China has intensified restrictions on retail investors seeking access to U.S. stocks, marking a significant step in its ongoing efforts to direct domestic capital and companies toward Hong Kong's financial markets [1]. The country's securities regulator announced a crackdown on offshore brokerages, specifically naming Tiger Brokers, Futu Holdings, and Longbridge Securities, citing illegal cross-border securities operations [1]. This move is part of a broader campaign to close loopholes that previously allowed mainland investors to access overseas markets outside formal channels [1].
According to Vey-Sern Ling, senior equity advisor at Union Bancaire Privée, this policy shift could potentially reduce funds flowing into U.S.-listed Chinese ADRs, making Hong Kong listings more attractive, especially for companies eligible for the Stock Connect program [1]. However, Ling also noted that the incremental boost to Hong Kong may be limited, as many major Chinese firms have already migrated their listings there in recent years due to escalating U.S.-China tensions [1]. He pointed out that for companies with dual U.S. and Hong Kong listings, the majority of trading already occurs in Hong Kong [1].
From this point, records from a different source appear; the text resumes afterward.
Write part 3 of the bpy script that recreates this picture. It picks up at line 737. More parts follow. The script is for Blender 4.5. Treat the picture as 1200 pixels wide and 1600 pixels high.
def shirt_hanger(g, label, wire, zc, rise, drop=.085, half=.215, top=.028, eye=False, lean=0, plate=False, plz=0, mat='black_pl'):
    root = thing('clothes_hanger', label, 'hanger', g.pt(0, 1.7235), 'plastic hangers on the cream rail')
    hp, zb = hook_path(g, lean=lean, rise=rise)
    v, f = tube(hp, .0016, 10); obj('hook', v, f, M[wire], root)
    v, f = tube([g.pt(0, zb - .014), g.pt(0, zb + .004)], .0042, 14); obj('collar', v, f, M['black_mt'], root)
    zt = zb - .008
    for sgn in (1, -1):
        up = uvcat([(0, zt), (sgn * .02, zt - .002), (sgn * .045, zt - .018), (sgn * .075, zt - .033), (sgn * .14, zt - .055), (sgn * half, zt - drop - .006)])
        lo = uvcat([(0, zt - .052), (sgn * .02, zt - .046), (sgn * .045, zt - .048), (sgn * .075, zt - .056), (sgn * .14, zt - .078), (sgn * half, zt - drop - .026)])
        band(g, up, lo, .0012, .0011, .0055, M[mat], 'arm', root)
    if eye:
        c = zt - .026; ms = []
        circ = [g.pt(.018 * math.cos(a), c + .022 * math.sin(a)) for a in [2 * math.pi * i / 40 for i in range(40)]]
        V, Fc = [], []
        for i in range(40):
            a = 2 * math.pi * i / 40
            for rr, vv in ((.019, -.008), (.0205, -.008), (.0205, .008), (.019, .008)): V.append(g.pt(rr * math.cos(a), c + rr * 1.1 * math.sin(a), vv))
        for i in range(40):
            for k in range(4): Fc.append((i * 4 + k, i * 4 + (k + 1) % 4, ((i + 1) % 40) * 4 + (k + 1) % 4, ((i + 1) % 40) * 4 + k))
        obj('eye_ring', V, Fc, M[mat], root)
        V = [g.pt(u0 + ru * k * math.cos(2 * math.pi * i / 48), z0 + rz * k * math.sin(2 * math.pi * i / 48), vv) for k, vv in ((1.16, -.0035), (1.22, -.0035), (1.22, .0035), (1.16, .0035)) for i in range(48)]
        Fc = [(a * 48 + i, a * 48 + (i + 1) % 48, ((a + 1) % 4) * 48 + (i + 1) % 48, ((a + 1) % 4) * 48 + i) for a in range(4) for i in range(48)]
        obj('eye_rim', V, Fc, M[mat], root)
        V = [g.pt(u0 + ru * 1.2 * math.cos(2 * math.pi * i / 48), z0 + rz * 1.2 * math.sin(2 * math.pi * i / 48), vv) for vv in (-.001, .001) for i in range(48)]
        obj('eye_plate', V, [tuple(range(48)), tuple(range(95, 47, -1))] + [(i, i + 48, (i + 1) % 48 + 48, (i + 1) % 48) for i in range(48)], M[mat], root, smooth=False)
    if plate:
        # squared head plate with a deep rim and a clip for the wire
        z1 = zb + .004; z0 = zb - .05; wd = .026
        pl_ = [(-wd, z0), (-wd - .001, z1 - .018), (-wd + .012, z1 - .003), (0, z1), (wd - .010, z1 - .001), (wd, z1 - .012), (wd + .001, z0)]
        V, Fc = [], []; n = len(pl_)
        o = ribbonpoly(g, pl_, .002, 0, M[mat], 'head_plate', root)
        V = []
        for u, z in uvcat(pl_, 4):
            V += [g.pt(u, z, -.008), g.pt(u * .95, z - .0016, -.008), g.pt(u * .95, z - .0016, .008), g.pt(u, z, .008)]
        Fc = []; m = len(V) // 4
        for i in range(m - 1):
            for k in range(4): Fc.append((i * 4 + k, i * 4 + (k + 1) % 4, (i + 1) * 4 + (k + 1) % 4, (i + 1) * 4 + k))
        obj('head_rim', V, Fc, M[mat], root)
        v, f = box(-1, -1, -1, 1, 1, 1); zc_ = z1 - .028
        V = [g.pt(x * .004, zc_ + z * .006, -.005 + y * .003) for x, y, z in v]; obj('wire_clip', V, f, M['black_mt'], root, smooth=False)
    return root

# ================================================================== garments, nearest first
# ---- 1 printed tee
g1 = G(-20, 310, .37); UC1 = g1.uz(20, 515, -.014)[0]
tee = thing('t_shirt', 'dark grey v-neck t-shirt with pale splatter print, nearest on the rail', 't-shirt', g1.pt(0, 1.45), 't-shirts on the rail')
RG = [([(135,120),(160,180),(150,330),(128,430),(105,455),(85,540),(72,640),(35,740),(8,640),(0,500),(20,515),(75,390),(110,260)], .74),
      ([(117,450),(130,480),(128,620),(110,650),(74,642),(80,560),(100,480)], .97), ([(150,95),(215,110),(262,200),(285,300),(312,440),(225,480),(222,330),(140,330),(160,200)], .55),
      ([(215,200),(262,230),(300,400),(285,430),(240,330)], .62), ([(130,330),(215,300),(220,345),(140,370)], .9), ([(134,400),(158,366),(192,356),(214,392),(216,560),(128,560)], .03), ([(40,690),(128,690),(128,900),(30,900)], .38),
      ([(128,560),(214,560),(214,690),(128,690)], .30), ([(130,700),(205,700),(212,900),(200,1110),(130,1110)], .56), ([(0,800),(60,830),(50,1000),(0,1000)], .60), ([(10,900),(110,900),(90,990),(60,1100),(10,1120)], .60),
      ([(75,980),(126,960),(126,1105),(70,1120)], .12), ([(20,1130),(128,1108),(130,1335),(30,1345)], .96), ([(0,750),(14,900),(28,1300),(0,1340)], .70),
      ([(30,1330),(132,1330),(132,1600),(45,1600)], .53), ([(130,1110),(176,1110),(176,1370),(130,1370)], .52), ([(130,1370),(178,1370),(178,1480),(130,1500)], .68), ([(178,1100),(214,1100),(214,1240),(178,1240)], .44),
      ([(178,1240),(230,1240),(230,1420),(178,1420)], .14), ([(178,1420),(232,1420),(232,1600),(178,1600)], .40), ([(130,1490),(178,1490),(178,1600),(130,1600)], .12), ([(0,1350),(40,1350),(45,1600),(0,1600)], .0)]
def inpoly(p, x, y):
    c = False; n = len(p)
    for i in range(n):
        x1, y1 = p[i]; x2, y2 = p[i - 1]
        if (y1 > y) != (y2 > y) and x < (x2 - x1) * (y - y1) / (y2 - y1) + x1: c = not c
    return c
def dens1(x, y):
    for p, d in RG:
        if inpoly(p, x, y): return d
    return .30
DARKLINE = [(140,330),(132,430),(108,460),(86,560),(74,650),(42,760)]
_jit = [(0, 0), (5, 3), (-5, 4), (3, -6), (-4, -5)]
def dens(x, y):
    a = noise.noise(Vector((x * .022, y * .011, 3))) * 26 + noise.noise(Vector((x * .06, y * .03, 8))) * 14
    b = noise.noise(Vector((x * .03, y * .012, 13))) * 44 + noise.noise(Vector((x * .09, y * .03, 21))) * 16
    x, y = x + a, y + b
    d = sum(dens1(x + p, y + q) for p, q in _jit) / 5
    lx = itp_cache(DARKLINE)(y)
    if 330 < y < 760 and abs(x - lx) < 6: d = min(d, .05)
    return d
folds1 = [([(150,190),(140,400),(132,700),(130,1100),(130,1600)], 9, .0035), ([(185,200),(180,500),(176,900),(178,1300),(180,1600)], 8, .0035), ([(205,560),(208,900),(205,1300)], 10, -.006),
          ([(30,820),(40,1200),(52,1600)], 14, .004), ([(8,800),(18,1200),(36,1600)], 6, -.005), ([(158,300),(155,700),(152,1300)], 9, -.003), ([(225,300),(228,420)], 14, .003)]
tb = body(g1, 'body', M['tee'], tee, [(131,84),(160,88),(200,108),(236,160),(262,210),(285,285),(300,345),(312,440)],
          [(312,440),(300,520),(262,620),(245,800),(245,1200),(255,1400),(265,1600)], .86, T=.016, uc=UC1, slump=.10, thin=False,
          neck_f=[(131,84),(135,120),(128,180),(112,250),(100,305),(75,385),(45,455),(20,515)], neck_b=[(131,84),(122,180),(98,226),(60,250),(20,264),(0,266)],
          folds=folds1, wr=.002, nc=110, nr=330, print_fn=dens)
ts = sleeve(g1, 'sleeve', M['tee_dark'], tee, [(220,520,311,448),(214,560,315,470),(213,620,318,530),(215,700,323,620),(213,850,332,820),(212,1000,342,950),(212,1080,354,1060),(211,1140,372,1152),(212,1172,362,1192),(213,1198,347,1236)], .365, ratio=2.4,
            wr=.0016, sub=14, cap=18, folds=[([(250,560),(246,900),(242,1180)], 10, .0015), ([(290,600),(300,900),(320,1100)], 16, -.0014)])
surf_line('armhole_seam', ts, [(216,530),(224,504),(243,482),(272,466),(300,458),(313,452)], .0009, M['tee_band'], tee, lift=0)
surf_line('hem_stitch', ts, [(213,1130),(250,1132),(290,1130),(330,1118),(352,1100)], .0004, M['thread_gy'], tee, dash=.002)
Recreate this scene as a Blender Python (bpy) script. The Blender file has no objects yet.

Theodore Shou, chief investment officer at Skybound Capital, downplayed the impact on global investors and liquidity, stating that the crackdown is unlikely to materially affect trading volumes in Chinese ADRs since affected mainland investors constitute only a small portion of these platforms' client bases and may still find alternative routes to overseas markets [1].
Analysts suggest that the broader implication is a continued migration of Chinese listings and investor activity toward Hong Kong, which Beijing views as a safer and more controllable offshore financial hub [1]. Additionally, the tightening aligns with efforts to channel investor enthusiasm toward domestic technology champions and strategic industries, with upcoming IPOs from companies such as memory chipmaker CXMT, robotics firm Unitree, and semiconductor company YMTC potentially benefiting from these regulatory changes [1].
CONCLUSION
China's latest crackdown on retail access to U.S. stocks is expected to reinforce the shift of capital and listings toward Hong Kong, with limited direct impact on global investors or ADR liquidity. The move aligns with Beijing's broader strategy to bolster domestic markets and strategic industries, potentially benefiting upcoming high-profile IPOs.